**To do**
In the records below, find each line containing the word "script" and copy it.

**Listed entries**
══════════

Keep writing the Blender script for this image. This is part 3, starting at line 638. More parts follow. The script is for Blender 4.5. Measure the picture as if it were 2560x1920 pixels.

══════════

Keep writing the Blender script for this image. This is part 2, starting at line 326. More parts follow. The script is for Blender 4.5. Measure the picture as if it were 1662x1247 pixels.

══════════

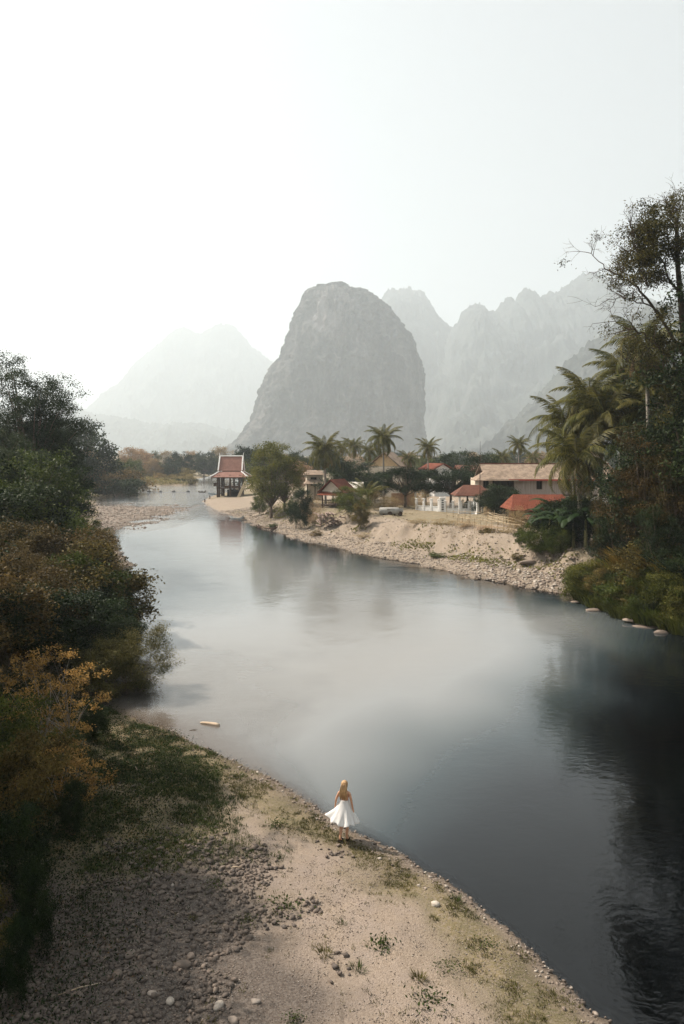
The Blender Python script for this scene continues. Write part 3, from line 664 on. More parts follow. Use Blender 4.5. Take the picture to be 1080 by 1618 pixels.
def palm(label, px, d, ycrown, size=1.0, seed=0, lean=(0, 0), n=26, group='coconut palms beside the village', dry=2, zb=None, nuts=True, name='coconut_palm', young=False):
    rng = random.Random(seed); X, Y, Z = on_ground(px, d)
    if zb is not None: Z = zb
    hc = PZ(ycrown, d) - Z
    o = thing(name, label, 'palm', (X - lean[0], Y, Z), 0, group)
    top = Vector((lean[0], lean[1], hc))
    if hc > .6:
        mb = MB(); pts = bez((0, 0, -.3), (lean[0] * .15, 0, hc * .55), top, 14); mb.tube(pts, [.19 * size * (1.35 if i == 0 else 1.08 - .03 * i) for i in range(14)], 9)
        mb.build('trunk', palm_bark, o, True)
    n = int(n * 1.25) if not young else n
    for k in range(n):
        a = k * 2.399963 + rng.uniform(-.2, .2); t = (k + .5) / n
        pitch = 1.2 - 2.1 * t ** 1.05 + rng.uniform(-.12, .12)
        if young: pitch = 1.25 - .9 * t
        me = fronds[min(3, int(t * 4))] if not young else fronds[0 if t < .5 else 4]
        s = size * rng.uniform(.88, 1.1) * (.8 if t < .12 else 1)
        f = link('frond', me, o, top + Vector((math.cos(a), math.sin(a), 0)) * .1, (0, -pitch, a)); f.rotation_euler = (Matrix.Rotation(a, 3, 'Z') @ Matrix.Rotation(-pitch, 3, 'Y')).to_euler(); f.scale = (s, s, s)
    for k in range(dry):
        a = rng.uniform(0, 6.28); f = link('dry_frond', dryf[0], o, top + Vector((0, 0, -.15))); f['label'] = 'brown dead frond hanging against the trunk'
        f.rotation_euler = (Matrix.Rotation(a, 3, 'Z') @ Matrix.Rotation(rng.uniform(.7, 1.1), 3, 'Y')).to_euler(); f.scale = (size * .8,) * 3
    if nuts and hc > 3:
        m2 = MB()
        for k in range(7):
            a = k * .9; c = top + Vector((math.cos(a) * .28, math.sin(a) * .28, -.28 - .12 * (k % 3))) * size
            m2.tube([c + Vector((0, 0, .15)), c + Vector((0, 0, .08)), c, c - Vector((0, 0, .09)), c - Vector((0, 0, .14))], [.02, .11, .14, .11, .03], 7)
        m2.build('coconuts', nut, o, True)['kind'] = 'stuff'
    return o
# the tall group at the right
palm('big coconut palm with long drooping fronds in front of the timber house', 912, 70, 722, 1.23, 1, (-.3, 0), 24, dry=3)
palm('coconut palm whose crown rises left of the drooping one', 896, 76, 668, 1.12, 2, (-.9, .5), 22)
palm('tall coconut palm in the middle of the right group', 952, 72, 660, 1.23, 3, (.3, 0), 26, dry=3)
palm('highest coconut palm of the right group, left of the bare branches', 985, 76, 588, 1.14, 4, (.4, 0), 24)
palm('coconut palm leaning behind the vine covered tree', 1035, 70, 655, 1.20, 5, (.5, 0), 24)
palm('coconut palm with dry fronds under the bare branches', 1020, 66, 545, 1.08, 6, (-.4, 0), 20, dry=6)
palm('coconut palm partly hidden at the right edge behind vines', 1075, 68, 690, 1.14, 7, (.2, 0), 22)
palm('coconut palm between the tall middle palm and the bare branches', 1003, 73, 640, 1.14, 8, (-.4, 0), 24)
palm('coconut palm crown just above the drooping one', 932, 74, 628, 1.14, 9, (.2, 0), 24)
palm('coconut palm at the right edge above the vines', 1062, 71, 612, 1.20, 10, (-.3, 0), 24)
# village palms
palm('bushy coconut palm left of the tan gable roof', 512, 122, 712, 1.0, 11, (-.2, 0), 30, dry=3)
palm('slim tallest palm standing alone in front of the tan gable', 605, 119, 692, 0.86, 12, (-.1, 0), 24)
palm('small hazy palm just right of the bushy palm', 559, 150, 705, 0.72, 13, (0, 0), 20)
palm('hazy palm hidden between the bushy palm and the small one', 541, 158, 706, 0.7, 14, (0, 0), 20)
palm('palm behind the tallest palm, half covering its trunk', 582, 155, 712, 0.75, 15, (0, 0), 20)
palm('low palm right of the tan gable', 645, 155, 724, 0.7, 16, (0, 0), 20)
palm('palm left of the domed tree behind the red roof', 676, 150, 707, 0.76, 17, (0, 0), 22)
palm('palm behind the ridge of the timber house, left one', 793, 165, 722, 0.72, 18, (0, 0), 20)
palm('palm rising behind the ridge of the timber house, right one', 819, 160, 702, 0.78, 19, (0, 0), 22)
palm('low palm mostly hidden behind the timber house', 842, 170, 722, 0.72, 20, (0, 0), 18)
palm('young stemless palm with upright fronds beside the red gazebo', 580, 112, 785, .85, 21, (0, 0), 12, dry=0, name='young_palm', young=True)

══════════

**Task solution**
Keep writing the Blender script for this image. This is part 3, starting at line 638. More parts follow. The script is for Blender 4.5. Measure the picture as if it were 2560x1920 pixels.
Keep writing the Blender script for this image. This is part 2, starting at line 326. More parts follow. The script is for Blender 4.5. Measure the picture as if it were 1662x1247 pixels.
The Blender Python script for this scene continues. Write part 3, from line 664 on. More parts follow. Use Blender 4.5. Take the picture to be 1080 by 1618 pixels.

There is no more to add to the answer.